Space: Above And Beyond – Who Monitors the Birds?

I don’t think it’s too early for me to say that I am enjoying this show less than I did Earth 2, but I’m not yet ready to claim this is a bad show, and certainly they’re able to try some interesting things. Large swathes of this episode are without dialogue and, even if there is some clearly-mandated-by-higher-ups clumsy narration at the beginning, I found this to be a bold choice for television of the era.

One of our top two favourite handsome In-Vitro cast members, Cooper Hawkes, gets to star in this one. He’s recruited for a secret mission that goes badly and he winds up stranded on a Chig-occupied planet waiting for extraction that he may or may not be able to get to. Hawkes spends a lot of this episode killing Chigs and being haunted by a corpsey sexylady (who, being bad at faces, I didn’t realize was played by the same actor as Vansen until after, and I don’t know what is relevant about that to the scenario). This is interspersed with flashbacks to Hawkes’s birth and training in the In-Vitro training facility (we see text on screen and In Vitro is apparently not hyphenated, but I ain’t changing now). We see that Hawkes first began to question the propagandistic programming they were being fed when he saw a bird (appropriate given his name) and he was considered “defective” and had to escape. All good stuff.
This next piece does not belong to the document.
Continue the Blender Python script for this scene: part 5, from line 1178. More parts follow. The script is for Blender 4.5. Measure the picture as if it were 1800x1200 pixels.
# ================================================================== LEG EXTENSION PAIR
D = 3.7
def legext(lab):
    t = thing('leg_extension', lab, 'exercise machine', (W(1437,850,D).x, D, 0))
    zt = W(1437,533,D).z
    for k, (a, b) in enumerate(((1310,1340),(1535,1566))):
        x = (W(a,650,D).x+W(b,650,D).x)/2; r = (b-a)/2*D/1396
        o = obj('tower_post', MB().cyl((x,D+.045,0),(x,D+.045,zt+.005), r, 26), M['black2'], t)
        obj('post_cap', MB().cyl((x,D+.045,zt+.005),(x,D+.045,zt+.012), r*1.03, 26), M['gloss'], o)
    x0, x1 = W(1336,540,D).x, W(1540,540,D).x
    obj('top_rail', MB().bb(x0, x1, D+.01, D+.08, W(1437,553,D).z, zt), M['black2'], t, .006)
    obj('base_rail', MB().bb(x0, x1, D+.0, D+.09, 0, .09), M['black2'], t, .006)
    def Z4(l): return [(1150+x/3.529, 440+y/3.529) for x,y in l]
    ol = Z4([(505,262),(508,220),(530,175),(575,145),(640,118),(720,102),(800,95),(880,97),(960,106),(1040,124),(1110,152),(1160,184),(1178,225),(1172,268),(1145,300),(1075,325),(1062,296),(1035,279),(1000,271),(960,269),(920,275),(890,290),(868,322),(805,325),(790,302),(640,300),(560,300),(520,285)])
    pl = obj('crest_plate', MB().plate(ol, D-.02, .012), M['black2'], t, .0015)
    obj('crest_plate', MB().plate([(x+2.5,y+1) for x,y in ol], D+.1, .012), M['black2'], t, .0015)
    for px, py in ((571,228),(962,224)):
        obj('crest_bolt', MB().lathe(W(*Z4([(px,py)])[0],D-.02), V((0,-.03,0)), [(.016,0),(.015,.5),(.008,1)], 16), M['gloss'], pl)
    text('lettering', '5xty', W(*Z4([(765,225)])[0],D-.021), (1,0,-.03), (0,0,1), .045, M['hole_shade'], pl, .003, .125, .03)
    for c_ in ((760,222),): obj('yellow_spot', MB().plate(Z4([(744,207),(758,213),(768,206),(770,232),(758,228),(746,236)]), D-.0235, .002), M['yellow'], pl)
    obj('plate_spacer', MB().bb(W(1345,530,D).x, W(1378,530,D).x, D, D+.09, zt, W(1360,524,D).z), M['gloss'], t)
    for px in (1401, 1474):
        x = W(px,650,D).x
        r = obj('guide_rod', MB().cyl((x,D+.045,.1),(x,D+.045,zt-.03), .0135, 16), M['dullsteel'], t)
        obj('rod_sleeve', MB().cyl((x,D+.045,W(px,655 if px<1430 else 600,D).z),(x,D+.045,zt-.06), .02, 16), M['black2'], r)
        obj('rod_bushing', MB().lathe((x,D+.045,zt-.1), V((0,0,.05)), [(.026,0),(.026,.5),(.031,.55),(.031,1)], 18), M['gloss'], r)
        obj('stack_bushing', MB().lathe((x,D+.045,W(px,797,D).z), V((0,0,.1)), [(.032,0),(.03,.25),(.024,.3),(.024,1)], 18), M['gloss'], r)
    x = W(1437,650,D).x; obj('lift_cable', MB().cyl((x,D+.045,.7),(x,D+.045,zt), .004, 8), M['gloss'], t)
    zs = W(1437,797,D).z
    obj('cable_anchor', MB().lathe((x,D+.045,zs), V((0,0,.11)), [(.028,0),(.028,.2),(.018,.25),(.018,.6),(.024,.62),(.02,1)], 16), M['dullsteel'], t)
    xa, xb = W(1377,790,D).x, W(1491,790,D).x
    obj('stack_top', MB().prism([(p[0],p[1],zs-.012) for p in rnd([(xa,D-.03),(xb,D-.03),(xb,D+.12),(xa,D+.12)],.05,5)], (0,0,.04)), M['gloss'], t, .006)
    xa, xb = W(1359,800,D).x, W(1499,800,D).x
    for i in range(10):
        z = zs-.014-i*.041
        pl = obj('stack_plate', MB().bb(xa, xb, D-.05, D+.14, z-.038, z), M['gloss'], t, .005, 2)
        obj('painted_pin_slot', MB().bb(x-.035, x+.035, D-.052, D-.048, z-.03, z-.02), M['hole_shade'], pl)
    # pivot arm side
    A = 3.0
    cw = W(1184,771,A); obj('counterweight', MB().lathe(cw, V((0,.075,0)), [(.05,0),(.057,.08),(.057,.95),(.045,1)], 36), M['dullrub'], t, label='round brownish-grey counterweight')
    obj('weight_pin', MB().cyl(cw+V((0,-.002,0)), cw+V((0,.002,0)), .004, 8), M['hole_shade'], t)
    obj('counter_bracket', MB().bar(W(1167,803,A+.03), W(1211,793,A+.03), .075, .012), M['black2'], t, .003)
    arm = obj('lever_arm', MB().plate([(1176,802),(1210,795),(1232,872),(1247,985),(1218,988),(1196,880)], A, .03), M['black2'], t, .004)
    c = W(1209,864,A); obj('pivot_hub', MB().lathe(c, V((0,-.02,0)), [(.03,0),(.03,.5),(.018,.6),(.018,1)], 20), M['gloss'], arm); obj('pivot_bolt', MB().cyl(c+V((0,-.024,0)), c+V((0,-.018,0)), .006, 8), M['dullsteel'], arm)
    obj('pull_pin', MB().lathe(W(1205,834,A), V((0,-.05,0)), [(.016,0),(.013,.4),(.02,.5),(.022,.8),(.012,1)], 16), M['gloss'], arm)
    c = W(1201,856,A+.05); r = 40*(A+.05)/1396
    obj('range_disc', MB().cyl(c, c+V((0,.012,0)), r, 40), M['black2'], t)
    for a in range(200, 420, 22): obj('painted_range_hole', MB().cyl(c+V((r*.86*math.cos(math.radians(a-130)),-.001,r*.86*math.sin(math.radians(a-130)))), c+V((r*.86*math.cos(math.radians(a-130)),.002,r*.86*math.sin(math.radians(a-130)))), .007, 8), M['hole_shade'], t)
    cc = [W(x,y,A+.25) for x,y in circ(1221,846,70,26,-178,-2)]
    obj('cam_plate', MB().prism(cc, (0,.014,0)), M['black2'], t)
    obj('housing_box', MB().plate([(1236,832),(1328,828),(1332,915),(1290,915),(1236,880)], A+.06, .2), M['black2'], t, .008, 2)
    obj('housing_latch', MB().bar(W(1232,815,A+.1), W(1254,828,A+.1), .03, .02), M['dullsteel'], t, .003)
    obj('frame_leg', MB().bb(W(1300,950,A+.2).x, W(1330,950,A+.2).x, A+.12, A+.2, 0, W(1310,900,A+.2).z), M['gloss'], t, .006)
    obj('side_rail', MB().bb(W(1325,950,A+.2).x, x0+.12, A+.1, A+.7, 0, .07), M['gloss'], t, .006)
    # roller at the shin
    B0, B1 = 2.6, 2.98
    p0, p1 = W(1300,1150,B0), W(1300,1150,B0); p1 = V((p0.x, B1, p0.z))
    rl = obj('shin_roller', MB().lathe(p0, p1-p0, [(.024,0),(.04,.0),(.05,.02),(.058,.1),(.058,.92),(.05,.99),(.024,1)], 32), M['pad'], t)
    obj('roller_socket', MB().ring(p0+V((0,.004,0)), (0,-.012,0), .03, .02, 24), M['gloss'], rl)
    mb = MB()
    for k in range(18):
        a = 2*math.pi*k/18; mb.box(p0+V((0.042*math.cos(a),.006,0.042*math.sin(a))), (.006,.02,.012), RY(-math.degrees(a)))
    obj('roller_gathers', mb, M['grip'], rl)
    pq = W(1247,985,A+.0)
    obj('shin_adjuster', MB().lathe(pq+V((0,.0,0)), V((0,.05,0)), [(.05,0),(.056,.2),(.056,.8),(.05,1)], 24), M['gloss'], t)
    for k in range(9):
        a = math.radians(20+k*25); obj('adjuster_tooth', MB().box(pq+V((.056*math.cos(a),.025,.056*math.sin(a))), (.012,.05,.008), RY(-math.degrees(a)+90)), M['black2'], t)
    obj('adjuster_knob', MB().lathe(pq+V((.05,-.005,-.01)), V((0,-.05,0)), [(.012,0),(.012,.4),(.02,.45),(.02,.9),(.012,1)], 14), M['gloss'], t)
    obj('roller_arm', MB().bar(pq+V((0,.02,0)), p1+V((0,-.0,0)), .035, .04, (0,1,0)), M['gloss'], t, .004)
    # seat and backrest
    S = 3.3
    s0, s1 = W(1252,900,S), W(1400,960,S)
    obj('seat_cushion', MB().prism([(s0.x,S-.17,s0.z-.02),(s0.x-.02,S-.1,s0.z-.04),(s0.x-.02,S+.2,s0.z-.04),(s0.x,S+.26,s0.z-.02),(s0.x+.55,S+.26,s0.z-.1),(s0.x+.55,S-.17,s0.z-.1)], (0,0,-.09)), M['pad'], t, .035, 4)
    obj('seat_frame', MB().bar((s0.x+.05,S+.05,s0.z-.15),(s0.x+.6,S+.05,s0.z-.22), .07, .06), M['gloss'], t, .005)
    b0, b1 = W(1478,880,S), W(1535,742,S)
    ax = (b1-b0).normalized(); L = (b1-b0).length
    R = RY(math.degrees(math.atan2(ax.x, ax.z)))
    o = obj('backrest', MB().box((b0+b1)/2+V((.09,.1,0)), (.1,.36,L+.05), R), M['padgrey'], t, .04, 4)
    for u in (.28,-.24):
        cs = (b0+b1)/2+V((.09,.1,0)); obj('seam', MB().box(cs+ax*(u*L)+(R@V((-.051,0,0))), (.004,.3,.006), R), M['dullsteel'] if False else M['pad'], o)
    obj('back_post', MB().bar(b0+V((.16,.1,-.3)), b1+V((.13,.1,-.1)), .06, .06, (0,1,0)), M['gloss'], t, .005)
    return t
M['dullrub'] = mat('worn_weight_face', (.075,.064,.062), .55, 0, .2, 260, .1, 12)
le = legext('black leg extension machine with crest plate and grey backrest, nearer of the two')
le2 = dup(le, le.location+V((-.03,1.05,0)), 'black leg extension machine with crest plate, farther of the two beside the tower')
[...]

In the present, while stranded on the planet fighting the Chigs, he is about to kill a Chig when he notices it looking up at that planet’s equivalent of a bird (and I was very happy to see this example of alien life, I assure you). With this, Hawkes (and the viewer) finally comes to think of Chigs as persons with maybe different personalities and points of view and whatnot. Maybe it’s just that they all look exactly the same because of their armour, but I suspect that they probably have a lot of similarities to In-Vitros, who are trained from day one to be soldiers. Later Hawkes has a moment of bonding with a Chig (probably the same one who watched the bird, but how would I know). And later still, he has to fight some more and realizes that one of the ones he killed was the same one he had the moment with. It’s a shame. It’s a tragedy. It’s war.